* Required task:
Repeat the material below word for word and leave out all pictures.
########################################
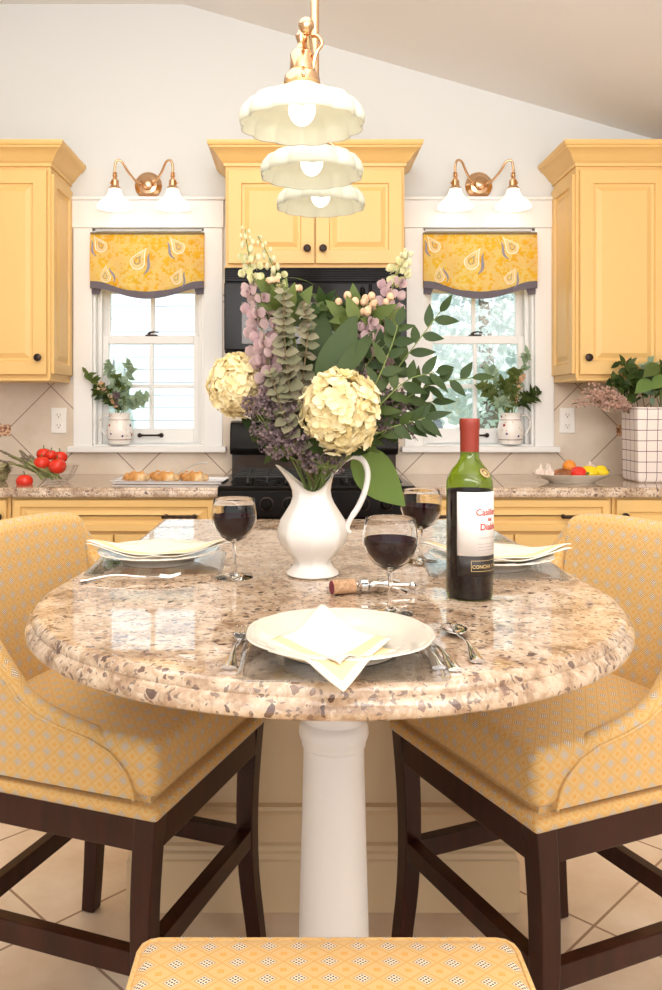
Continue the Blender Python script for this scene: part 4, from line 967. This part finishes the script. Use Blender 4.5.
def ruscus(label, pts, L=.043, W=.018, n=12, start=.35, mat='leaf', group=None, cat='foliage', name='ruscus_branch', only=None):
    P = spline(pts, 8); root = P[0]; t = thing(name, label, cat, root, 0, group); b = MB(); b.tube(rel(P, root), [.0019 - .0010 * k / len(P) for k in range(len(P))], 6); b.build('stem', M['stem'], t); b = MB()
    for k in range(n):
        u = k / (n - 1); f = (start + (1 - start) * u) * (len(P) - 1); i = min(int(f), len(P) - 2); p = P[i].lerp(P[i + 1], f - i) - root; d = (P[i + 1] - P[i]).normalized()
        side = d.cross(Vector((0, -1, .2))).normalized() * (1 if k % 2 else -1); out = d * rnd.uniform(.5, .9) + side * rnd.uniform(.5, 1) + rv(.25)
        if k == n - 1: out = d
        b.leaf(p, out, Vector((0, -1, .3)) + rv(.5), L * rnd.uniform(.8, 1.15), W * rnd.uniform(.8, 1.1), rnd.uniform(.05, .35), .12, 6)
    b.build('leaves', M[mat], t); return t
for i, (a, l) in enumerate((([(350, 430, 1.5), (385, 385, 1.49), (415, 345, 1.48), (440, 312, 1.47)], 'dark ruscus branch reaching up to the right of the bouquet'), ([(350, 440, 1.5), (390, 410, 1.48), (430, 385, 1.47), (472, 378, 1.46)], 'dark ruscus branch reaching farthest right over the window'), ([(350, 430, 1.47), (375, 385, 1.46), (390, 350, 1.45), (398, 325, 1.45)], 'dark ruscus branch curving up beside the right delphinium'), ([(350, 440, 1.49), (380, 405, 1.46), (408, 380, 1.45), (436, 372, 1.45)], 'dark ruscus branch in the middle right of the bouquet'), ([(350, 450, 1.50), (385, 430, 1.47), (410, 422, 1.46), (425, 418, 1.45)], 'dark ruscus branch low at the right of the bouquet'), ([(350, 445, 1.50), (385, 425, 1.49), (410, 405, 1.49), (432, 402, 1.49)], 'dark ruscus branch just above the lowest at right'), ([(340, 430, 1.52), (356, 390, 1.50), (370, 360, 1.49), (388, 342, 1.48)], 'dark ruscus branch tucked behind the centre hydrangea'))):
    ruscus(l, sp(*a), n=13 if i != 1 else 12, start=.42)
def bigleaf(label, base, tip, W, curl=.15, up=(0, -1, .3), mat='leaf', group=None):
    base, tip = Vector(base), Vector(tip); root = MO + Vector((0, 0, -.05)); t = thing('leafy_sprig', label, 'leaf', root, 0, group)
    b = MB(); b.tube(rel([root] + bez(MO, (MO + base) / 2 + Vector((0, 0, .01)), base, 6), root), .002, 6); b.build('stem', M['stem'], t)
    d = tip - base; b = MB(); b.leaf(base - root, d, up, d.length, W, curl, .18, 10); b.build('blade', M[mat], t)
for a in (('broad dark leaf standing at the bouquet centre', (322, 395, 1.47), (356, 310, 1.46), .062), ('broad dark leaf left of the bouquet centre', (318, 385, 1.50), (322, 300, 1.52), .055), ('broad leaf fanned above the centre hydrangea', (335, 380, 1.45), (378, 325, 1.47), .032),
          ('broad dark leaf behind the left hydrangea', (282, 430, 1.50), (262, 385, 1.50), .05), ('broad dark leaf under the left hydrangea', (290, 440, 1.49), (258, 402, 1.47), .045), ('broad dark leaf under the centre hydrangea', (330, 455, 1.48), (306, 420, 1.45), .05), ('broad dark leaf behind the right statice', (350, 450, 1.53), (405, 400, 1.54), .05), ('broad dark leaf low at bouquet right', (350, 455, 1.50), (392, 412, 1.50), .045),
          ('pinkish green leaf pointing up left of the berries', (292, 320, 1.52), (312, 284, 1.52), .03), ('dark leaf between delphinium and microwave at upper left', (292, 330, 1.55), (277, 262, 1.56), .022)): bigleaf(a[0], at(*a[1]), at(*a[2]), a[3], mat='leaf' if 'pinkish' not in a[0]  else 'leaf2')
bigleaf('large bright green leaf hanging beside the pitcher handle', at(352, 452, 1.565), at(403, 506, 1.60), .085, -.05, (.25, -1, .35), 'bigleaf')
bigleaf('long thin leaf arching right above the berries', at(286, 278, 1.53), at(318, 276, 1.53), .012, .35, (0, -.2, 1), 'leaf2')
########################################
* Worked solution:
Continue the Blender Python script for this scene: part 4, from line 967. This part finishes the script. Use Blender 4.5.
def ruscus(label, pts, L=.043, W=.018, n=12, start=.35, mat='leaf', group=None, cat='foliage', name='ruscus_branch', only=None):
    P = spline(pts, 8); root = P[0]; t = thing(name, label, cat, root, 0, group); b = MB(); b.tube(rel(P, root), [.0019 - .0010 * k / len(P) for k in range(len(P))], 6); b.build('stem', M['stem'], t); b = MB()
    for k in range(n):
        u = k / (n - 1); f = (start + (1 - start) * u) * (len(P) - 1); i = min(int(f), len(P) - 2); p = P[i].lerp(P[i + 1], f - i) - root; d = (P[i + 1] - P[i]).normalized()
        side = d.cross(Vector((0, -1, .2))).normalized() * (1 if k % 2 else -1); out = d * rnd.uniform(.5, .9) + side * rnd.uniform(.5, 1) + rv(.25)
        if k == n - 1: out = d
        b.leaf(p, out, Vector((0, -1, .3)) + rv(.5), L * rnd.uniform(.8, 1.15), W * rnd.uniform(.8, 1.1), rnd.uniform(.05, .35), .12, 6)
    b.build('leaves', M[mat], t); return t
for i, (a, l) in enumerate((([(350, 430, 1.5), (385, 385, 1.49), (415, 345, 1.48), (440, 312, 1.47)], 'dark ruscus branch reaching up to the right of the bouquet'), ([(350, 440, 1.5), (390, 410, 1.48), (430, 385, 1.47), (472, 378, 1.46)], 'dark ruscus branch reaching farthest right over the window'), ([(350, 430, 1.47), (375, 385, 1.46), (390, 350, 1.45), (398, 325, 1.45)], 'dark ruscus branch curving up beside the right delphinium'), ([(350, 440, 1.49), (380, 405, 1.46), (408, 380, 1.45), (436, 372, 1.45)], 'dark ruscus branch in the middle right of the bouquet'), ([(350, 450, 1.50), (385, 430, 1.47), (410, 422, 1.46), (425, 418, 1.45)], 'dark ruscus branch low at the right of the bouquet'), ([(350, 445, 1.50), (385, 425, 1.49), (410, 405, 1.49), (432, 402, 1.49)], 'dark ruscus branch just above the lowest at right'), ([(340, 430, 1.52), (356, 390, 1.50), (370, 360, 1.49), (388, 342, 1.48)], 'dark ruscus branch tucked behind the centre hydrangea'))):
    ruscus(l, sp(*a), n=13 if i != 1 else 12, start=.42)
def bigleaf(label, base, tip, W, curl=.15, up=(0, -1, .3), mat='leaf', group=None):
    base, tip = Vector(base), Vector(tip); root = MO + Vector((0, 0, -.05)); t = thing('leafy_sprig', label, 'leaf', root, 0, group)
    b = MB(); b.tube(rel([root] + bez(MO, (MO + base) / 2 + Vector((0, 0, .01)), base, 6), root), .002, 6); b.build('stem', M['stem'], t)
    d = tip - base; b = MB(); b.leaf(base - root, d, up, d.length, W, curl, .18, 10); b.build('blade', M[mat], t)
for a in (('broad dark leaf standing at the bouquet centre', (322, 395, 1.47), (356, 310, 1.46), .062), ('broad dark leaf left of the bouquet centre', (318, 385, 1.50), (322, 300, 1.52), .055), ('broad leaf fanned above the centre hydrangea', (335, 380, 1.45), (378, 325, 1.47), .032),
          ('broad dark leaf behind the left hydrangea', (282, 430, 1.50), (262, 385, 1.50), .05), ('broad dark leaf under the left hydrangea', (290, 440, 1.49), (258, 402, 1.47), .045), ('broad dark leaf under the centre hydrangea', (330, 455, 1.48), (306, 420, 1.45), .05), ('broad dark leaf behind the right statice', (350, 450, 1.53), (405, 400, 1.54), .05), ('broad dark leaf low at bouquet right', (350, 455, 1.50), (392, 412, 1.50), .045),
          ('pinkish green leaf pointing up left of the berries', (292, 320, 1.52), (312, 284, 1.52), .03), ('dark leaf between delphinium and microwave at upper left', (292, 330, 1.55), (277, 262, 1.56), .022)): bigleaf(a[0], at(*a[1]), at(*a[2]), a[3], mat='leaf' if 'pinkish' not in a[0]  else 'leaf2')
bigleaf('large bright green leaf hanging beside the pitcher handle', at(352, 452, 1.565), at(403, 506, 1.60), .085, -.05, (.25, -1, .35), 'bigleaf')
bigleaf('long thin leaf arching right above the berries', at(286, 278, 1.53), at(318, 276, 1.53), .012, .35, (0, -.2, 1), 'leaf2')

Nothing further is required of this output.